Es steht zu befürchten, dass weiter anziehende Abschreibungen und Rückstellungen für faule Kredite die Gewinne der Großbanken in den kommenden Quartalen ausbremsen werden. Bei Citigroup und Bank of America halfen überraschend starke Einnahmen aus dem Fixed-Income-, Devisen- und Rohstoff-Trading zuletzt noch, höhere Aufwendungen für die Risikovorsorge auszugleichen. Doch sowohl im Aktienhandel als auch im Underwriting sowie der Transaktionsberatung entwickelten sich die Erträge branchenweit schwach. Insgesamt ist das Investment Banking in einem anhaltend angespannten Liquiditätsumfeld nicht als Hoffnungsträger geeignet.

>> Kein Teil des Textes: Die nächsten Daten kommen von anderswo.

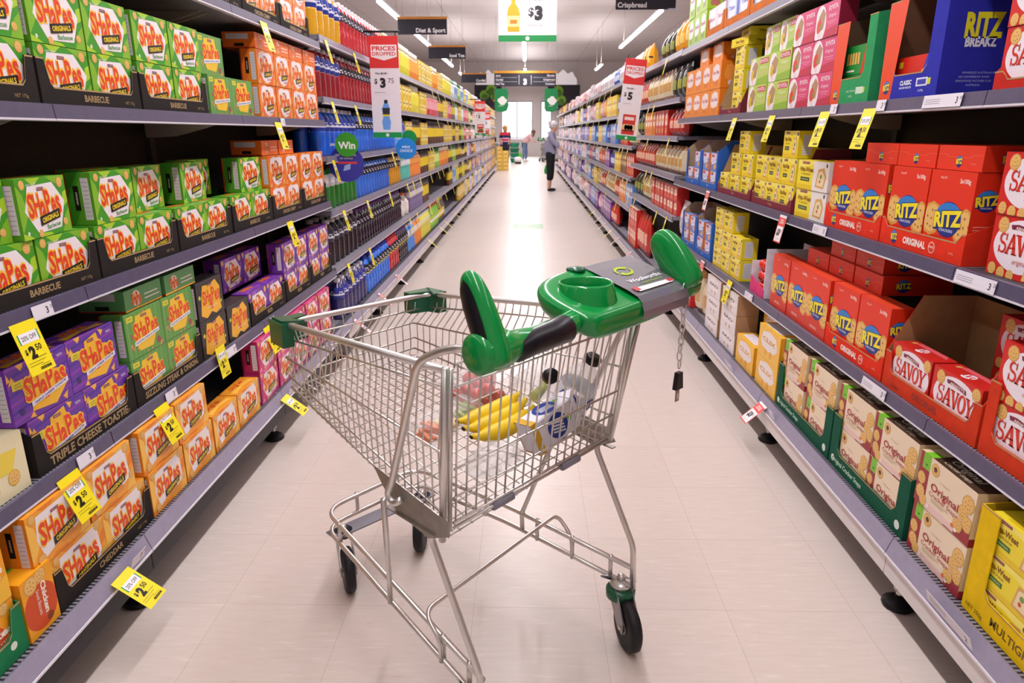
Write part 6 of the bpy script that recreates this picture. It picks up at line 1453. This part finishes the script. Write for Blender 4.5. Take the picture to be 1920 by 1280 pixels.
    L('L',1.68,1.02,'320','white shelf label beside the ticket at the frame edge, third cracker shelf',.075); L('L',1.735,.585,'320','white shelf label beside the ticket of TRIPLE CHEESE TOASTIE',.075); L('L',2.22,.585,'300','white shelf label beside the ticket of SIZZLING STEAK & ONION',.075); L('L',2.70,.585,'300','wide white shelf label under the black cheese-and-bacon boxes',.15); L('L',3.21,.585,'3','small white shelf label below the purple PIZZA trays'); L('L',1.785,.235,'320','white shelf label beside the jutting CHEDDAR ticket',.075,True); L('L',3.19,.235,'3','white shelf label beside the jutting pink-box ticket',.06,True); L('L',3.62,1.5,'3','small white shelf label under the orange boxes, fourth cracker shelf')
CNT={}
def skin(nm,pts,edges,m,parent,lv=2,root=None):
    names=list(pts); me=bpy.data.meshes.new(nm); me.from_pydata([pts[k][:3] for k in names],[(names.index(a),names.index(b)) for a,b in edges],[])
    o=bpy.data.objects.new(nm,me); COL.objects.link(o); md=o.modifiers.new('skin','SKIN'); md.use_smooth_shade=True
    for i,k in enumerate(names):
        r=pts[k][3]; r=r if isinstance(r,tuple) else (r,r); me.skin_vertices[0].data[i].radius=r; me.skin_vertices[0].data[i].use_root=(k==(root or names[0]))
    s=o.modifiers.new('sub','SUBSURF'); s.levels=lv; s.render_levels=lv
    dg=bpy.context.evaluated_depsgraph_get(); ev=o.evaluated_get(dg); nme=bpy.data.meshes.new_from_object(ev); bpy.data.objects.remove(o); 
    nme.materials.clear(); nme.materials.append(m); nme.polygons.foreach_set('use_smooth',[True]*len(nme.polygons))
    nme.polygons.foreach_set('material_index',[0]*len(nme.polygons))
    return link(nm,nme,parent)
def hand(p,e,w,d,side,tag_,reach=True):
    """five unequal fingers rooted in the palm: w wrist, d direction of the hand"""
    d=Vector(d).normalized(); up=Vector((0,0,1)); s=d.cross(up).normalized()*side; n=s.cross(d)
    W_=Vector(w); pm=W_+d*.045; p[tag_+'p']=(*pm,(.024,.016)); e.append((tag_+'w',tag_+'p'))
    for i,(off,L_) in enumerate(((-.024,.07),(-.008,.082),(.009,.078),(.025,.062))):
        a=pm+d*.035+s*off; b=a+d*L_*.5-n*.008; c=b+d*L_*.4-n*.022
        for k,(q,r) in enumerate(((a,.0095),(b,.009),(c,.0075))): p['%s%d%d'%(tag_,i,k)]=(*q,r)
        e+= [(tag_+'p','%s%d0'%(tag_,i)),('%s%d0'%(tag_,i),'%s%d1'%(tag_,i)),('%s%d1'%(tag_,i),'%s%d2'%(tag_,i))]
    a=W_+d*.03-s*.028; b=a+d*.035-s*.018-n*.01; p[tag_+'t0']=(*a,.011); p[tag_+'t1']=(*b,.009); e+=[(tag_+'p',tag_+'t0'),(tag_+'t0',tag_+'t1')]
def face(mb,c,fwd,sk):
    """eyes, nose, mouth and ears on a head centred at c, looking along fwd"""
    f=Vector(fwd).normalized(); s=f.cross(Vector((0,0,1))).normalized(); c=Vector(c); lip=M('a8645a',rough=.5); wh=M('e9e4e0',rough=.3); dk=M('2a2220',rough=.3)
    n=c+f*.098-Vector((0,0,.012)); mb.ball(n,.014,.014,.02,sk,8,6)
    for t in (-1,1):
        e_=c+f*.085+s*.034*t+Vector((0,0,.012)); mb.ball(e_,.012,.012,.008,wh,8,6); mb.ball(e_+f*.009,.006,.006,.006,dk,6,5)
        mb.ball(c+s*.083*t-f*.008,.02,.014,.03,sk,8,6)
    mb.ball(c+f*.086-Vector((0,0,.05)),.02,.022,.007,lip,8,5)
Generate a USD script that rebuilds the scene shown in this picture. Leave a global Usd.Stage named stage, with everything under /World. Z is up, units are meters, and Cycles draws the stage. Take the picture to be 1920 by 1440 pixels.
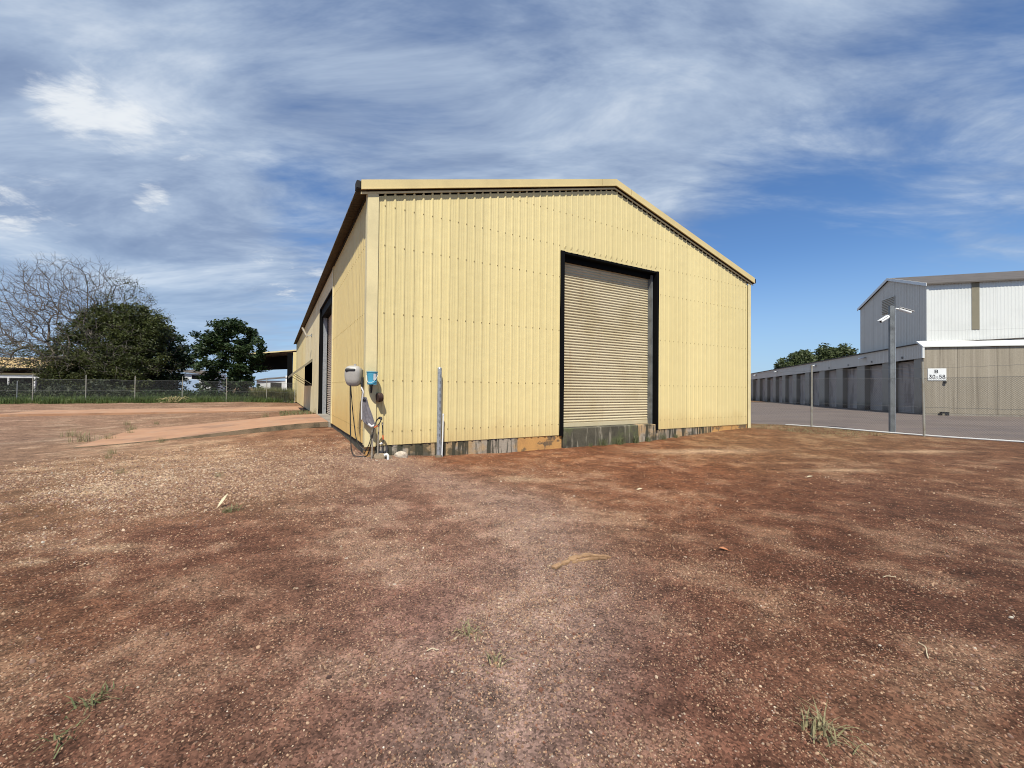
import math, random
import numpy as np, trimesh, usdkit, meshkit
from scipy.interpolate import RBFInterpolator
from pxr import Usd, UsdGeom, UsdLux, UsdShade, Gf, Sdf, Vt

stage = Usd.Stage.CreateInMemory()
UsdGeom.SetStageUpAxis(stage, 'Z'); UsdGeom.SetStageMetersPerUnit(stage, 1.0)
UsdGeom.Xform.Define(stage, '/World')

# ------------------------------------------------------------------ camera
PITCH, ROLL = 0.0134, 0.0094
cam = UsdGeom.Camera.Define(stage, '/World/camera')
cam.CreateHorizontalApertureAttr(36.0); cam.CreateVerticalApertureAttr(27.0)
cam.CreateFocalLengthAttr(769.31 / 1920 * 36); cam.CreateClippingRangeAttr(Gf.Vec2f(0.05, 4000))
F = np.array([0, math.cos(PITCH), math.sin(PITCH)]); U0 = np.array([0, -math.sin(PITCH), math.cos(PITCH)]); X0 = np.array([1., 0, 0])
CX = math.cos(ROLL) * X0 + math.sin(ROLL) * U0; CU = math.cos(ROLL) * U0 - math.sin(ROLL) * X0
mm = Gf.Matrix4d(1.0)
for i, a in enumerate((CX, CU, -F)): mm.SetRow(i, Gf.Vec4d(*map(float, a), 0))
mm.SetRow(3, Gf.Vec4d(0, 0, 1.6, 1)); cam.AddTransformOp().Set(mm)
cam.CreateExposureAttr(0.42)

# ------------------------------------------------------------------ sky and sun
EL = math.radians(57); SX, SY = 0.0, -1.0            # horizontal direction towards the sun
def skydir(px, py):
    d = F + (px - 960) / 769.31 * CX - (py - 720) / 769.31 * CU
    return d / np.linalg.norm(d)
N = {"tc": ("texture_coordinate", {}), "sep": ("separate_xyz", {}),
     "sky": ("sky_texture", {"sky_type": "single_scattering", "sun_disc": False, "sun_elevation": EL, "sun_rotation": math.atan2(SX, SY),
                             "altitude": 0, "air_density": 1.0, "aerosol_density": 0.25, "ozone_density": 2.5}),
     "tint": ("mix_color", {"blend_type": "multiply", "fac": 1.0, "b": (0.60, 0.80, 1.02), "use_clamp": False}),
     "zb": ("math", {"math_type": "add", "value2": 0.16}), "zm": ("math", {"math_type": "maximum", "value2": 0.05}),
     "dx": ("math", {"math_type": "divide"}), "dy": ("math", {"math_type": "divide"}), "pl": ("combine_xyz", {"z": 0.0}),
     # streaked high sheet
     "m1": ("mapping", {"rotation": (0, 0, 0.55), "scale": (0.8, 1.7, 1)}), "n1": ("noise_texture", {"scale": 1.45, "detail": 10, "roughness": 0.61, "distortion": 0.4}),
     "m2": ("mapping", {"rotation": (0, 0, -0.45), "scale": (1.2, 3.6, 1), "location": (3.1, 7.7, 0)}), "n2": ("noise_texture", {"scale": 2.3, "detail": 10, "roughness": 0.62, "distortion": 0.4}),
     "n3": ("noise_texture", {"scale": 0.7, "detail": 5, "roughness": 0.5, "distortion": 0.2}),
     "n4": ("noise_texture", {"scale": 3.4, "detail": 10, "roughness": 0.66, "distortion": 0.6}),
     "bg": ("background_shader", {"strength": 0.1})}
Lk = [("tc.generated", "sep.vector"), ("tc.generated", "n3.vector"),
      ("sep.z", "zb.value1"), ("zb.value", "zm.value1"), ("sep.x", "dx.value1"), ("zm.value", "dx.value2"), ("sep.y", "dy.value1"), ("zm.value", "dy.value2"),
      ("dx.value", "pl.x"), ("dy.value", "pl.y"), ("pl.vector", "m1.vector"), ("m1.vector", "n1.vector"), ("pl.vector", "m2.vector"), ("m2.vector", "n2.vector"),
      ("pl.vector", "n4.vector"), ("sky.color", "tint.a")]
def add(name, kind, inp, *links):
    N[name] = (kind, inp)
    for s, d in links: Lk.append((s, f"{name}.{d}"))
def blob(name, px, py, r0, r1):
    """soft cap round a direction: 1 inside r0 radians, 0 beyond r1"""
    d = skydir(px, py)
    add(name + "_d", "mix_vector", {"fac": 0.0}) if False else None
    add(name + "_s", "mix_color", {"blend_type": "subtract", "fac": 1.0, "b": tuple(d), "use_clamp": False}, ("tc.generated", "a"))
    add(name + "_x", "separate_xyz", {}, (name + "_s.result", "vector"))
    for k in "xyz": add(f"{name}_{k}2", "math", {"math_type": "multiply"}, (f"{name}_x.{k}", "value1"), (f"{name}_x.{k}", "value2"))
    add(name + "_a", "math", {"math_type": "add"}, (name + "_x2.value", "value1"), (name + "_y2.value", "value2"))
    add(name + "_b", "math", {"math_type": "add"}, (name + "_a.value", "value1"), (name + "_z2.value", "value2"))
    add(name + "_q", "math", {"math_type": "sqrt"}, (name + "_b.value", "value1"))
    add(name, "map_range", {"range_type": "smoothstep", "from_min": r0, "from_max": r1, "to_min": 1.0, "to_max": 0.0, "clamp": True}, (name + "_q.value", "value"))
    return name + ".result"
def mth(name, op, a, b, clamp=False):
    inp = {"math_type": op, "use_clamp": clamp}; lk = []
    for k, v in (("value1", a), ("value2", b)):
        if isinstance(v, str): lk.append((v, k))
        else: inp[k] = float(v)
    add(name, "math", inp, *lk); return name + ".value"
# how much cloud: streaky noise raised or lowered where the sheet thickens or opens
s1 = mth("c1", "multiply", "n1.fac", 0.62); s2 = mth("c2", "multiply", "n2.fac", 0.38); cs = mth("c3", "add", s1, s2)
base = mth("c4", "multiply", mth("c5", "subtract", "n3.fac", 0.5), 0.55)
cs = mth("c6", "add", cs, base)
for i, (px, py, r0, r1, w) in enumerate([(960, 80, 0.15, 0.75, 0.13), (250, 230, 0.0, 0.42, 0.10), (1330, 200, 0.05, 0.38, 0.12), (1780, 330, 0.02, 0.26, 0.19), (1700, 90, 0.05, 0.35, 0.08), (60, 420, 0.02, 0.45, 0.22), (450, 560, 0.05, 0.4, 0.10), (350, 60, 0.1, 0.5, 0.10), (100, 330, 0.0, 0.3, 0.08),
                                         (1480, 450, 0.08, 0.34, -0.20), (1560, 590, 0.08, 0.36, -0.13), (560, 380, 0.0, 0.17, -0.20), (1880, 240, 0.0, 0.22, -0.10), (330, 480, 0.02, 0.25, 0.08), (930, 330, .05, .3, .05)]):
    cs = mth(f"k{i}", "add", cs, mth(f"w{i}", "multiply", blob(f"b{i}", px, py, r0, r1), w))
add("cov", "map_range", {"range_type": "smoothstep", "from_min": 0.34, "from_max": 0.74, "to_min": 0.0, "to_max": 0.95, "clamp": True}, (cs, "value"))
# small bright cumulus
cu = 0.0
for i, (px, py, r0, r1) in enumerate([(165, 200, 0.0, 0.10), (245, 232, 0.0, 0.11), (325, 262, 0.0, 0.07), (285, 368, 0.0, 0.055), (130, 180, 0.0, 0.05), (20, 400, 0.0, 0.16), (520, 520, 0.0, 0.12), (600, 515, 0.0, 0.07)]):
    wgt = (.95, 1.05, .8, .85, .6, .55, .4, .4)[i]
    cu = mth(f"cu{i}", "maximum", cu, mth(f"cw{i}", "multiply", blob(f"cb{i}", px, py, r0, r1), wgt))
cun = mth("cun", "add", cu, mth("cun2", "multiply", mth("cun3", "subtract", mth("cun4", "add", "n4.fac", mth("cun6", "multiply", mth("cun7", "subtract", "n2.fac", 0.5), 0.9)), 0.5), 2.1))
add("cuv", "map_range", {"range_type": "smoothstep", "from_min": 0.42, "from_max": 1.1, "to_min": 0.0, "to_max": 0.92, "clamp": True}, (cun, "value"))
cuv = mth("cuv2", "multiply", "cuv.result", mth("cuv3", "minimum", mth("cuv4", "multiply", cu, 3.0), 1.0))
# thin cloud is grey-blue, thick parts vary between slate and pale
add("ccol", "rgb_ramp", {"ramp": [(0.30, (1.5, 2.08, 3.35)), (0.44, (2.15, 2.82, 4.1)), (0.55, (3.1, 3.85, 5.05)), (0.68, (4.9, 5.5, 6.3))]}, ("n1.fac", "fac"))
add("mixA", "mix_color", {"fac": 0.5, "use_clamp": False}, ("cov.result", "fac"), ("tint.result", "a"), ("ccol.color", "b"))
add("hz", "map_range", {"range_type": "smoothstep", "from_min": 0.0, "from_max": 0.30, "to_min": 0.72, "to_max": 0.0, "clamp": True}, ("sep.z", "value"))
add("mixH", "mix_color", {"b": (3.0, 4.3, 6.0), "use_clamp": False}, ("hz.result", "fac"), ("mixA.result", "a"))
add("mixB", "mix_color", {"b": (6.3, 6.6, 6.9), "use_clamp": False}, (cuv, "fac"), ("mixH.result", "a"))
Lk.append(("mixB.result", "bg.color"))
sky_mat = usdkit.material(stage, '/World/Looks/sky_material', N, Lk, surface="bg.background")
dome = UsdLux.DomeLight.Define(stage, '/World/sky'); UsdShade.MaterialBindingAPI.Apply(dome.GetPrim()).Bind(sky_mat)
dome.GetPrim().SetCustomDataByKey('kind', 'structure')
sun = UsdLux.DistantLight.Define(stage, '/World/sun'); sun.CreateIntensityAttr(1.2); sun.CreateNormalizeAttr(True); sun.CreateAngleAttr(0.5)
sun.CreateColorAttr(Gf.Vec3f(1.0, 0.965, 0.86)); sun.AddRotateXYZOp().Set(Gf.Vec3f(90 - math.degrees(EL), 0, 0))

# ------------------------------------------------------------------ helpers
used = {}
def numbered(parent, name):
    k = used.get((parent, name), 0); used[(parent, name)] = k + 1
    return f"{parent}/{name}" + (f"_{k:03d}" if k else "")
def tag(prim, label=None, cat=None, group=None, kind=None):
    prim = prim.GetPrim() if hasattr(prim, 'GetPrim') else prim
    for k, v in (('label', label), ('category', cat), ('group', group), ('kind', kind)):
        if v: prim.SetCustomDataByKey(k, v)
    return prim
def thing(name, label, cat, loc=(0, 0, 0), rz=0.0, group=None, kind=None):
    p = numbered('/World', name); x = UsdGeom.Xform.Define(stage, p)
    x.AddTranslateOp().Set(Gf.Vec3d(*map(float, loc))); x.AddRotateZOp().Set(float(rz))
    tag(x, label, cat, group, kind); return p
def part(parent, name, mb, mat, smooth=False, label=None, kind=None):
    p = numbered(parent, name)
    m = usdkit.mesh(stage, p, mb.get() if isinstance(mb, MB) else mb, mat, smooth=smooth)
    tag(m, label, kind=kind); return p
def solo(name, mb, mat, label=None, cat=None, group=None, kind=None, smooth=False):
    p = part('/World', name, mb, mat, smooth); tag(stage.GetPrimAtPath(p), label, cat, group, kind); return p
def copy(src, loc, rz, label=None, cat=None, group=None, scale=None):
    name = src.split('/')[-1]; name = name[:-4] if name[-4:-3] == '_' and name[-3:].isdigit() else name
    p = numbered('/World', name); x = UsdGeom.Xform.Define(stage, p)
    x.GetPrim().GetReferences().AddInternalReference(src)
    x.ClearXformOpOrder()
    x.GetPrim().RemoveProperty('xformOp:translate')
    ops = UsdGeom.Xformable(x); M = Gf.Matrix4d(1.0)
    s = scale or 1.0; c, si = math.cos(math.radians(rz)), math.sin(math.radians(rz))
    M.SetRow(0, Gf.Vec4d(c * s, si * s, 0, 0)); M.SetRow(1, Gf.Vec4d(-si * s, c * s, 0, 0)); M.SetRow(2, Gf.Vec4d(0, 0, s, 0)); M.SetRow(3, Gf.Vec4d(*map(float, loc), 1))
    ops.AddTransformOp().Set(M); x.GetPrim().SetInstanceable(True)
    tag(x, label, cat, group); return p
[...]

Wie so oft hängt der Ausblick also stark von der Fed ab, deren Offenmarktausschuss Anfang Mai wieder tagt. Ökonomen rechnen mit einer weiteren Zinserhöhung. Bei einer anhaltenden Liquiditätsverknappung drohen die Negativfaktoren nach einem soliden Auftaktquartal aber ihre volle Wirkung auf die US-Banken zu entfalten. Dimon betonte jüngst, die eigene Stärke erlaube es J.P. Morgan, in unsicheren Zeiten als Stütze für den gesamten Finanzsektor zu wirken. Diese Rolle auszufüllen, dürfte für die Großbanken nun aber nicht leichter werden. Die Risiken in ihren Kreditportfolios dürften damit indirekt zu neuerlichen Belastungen für das Vertrauen in kleinere Kreditinstitute führen.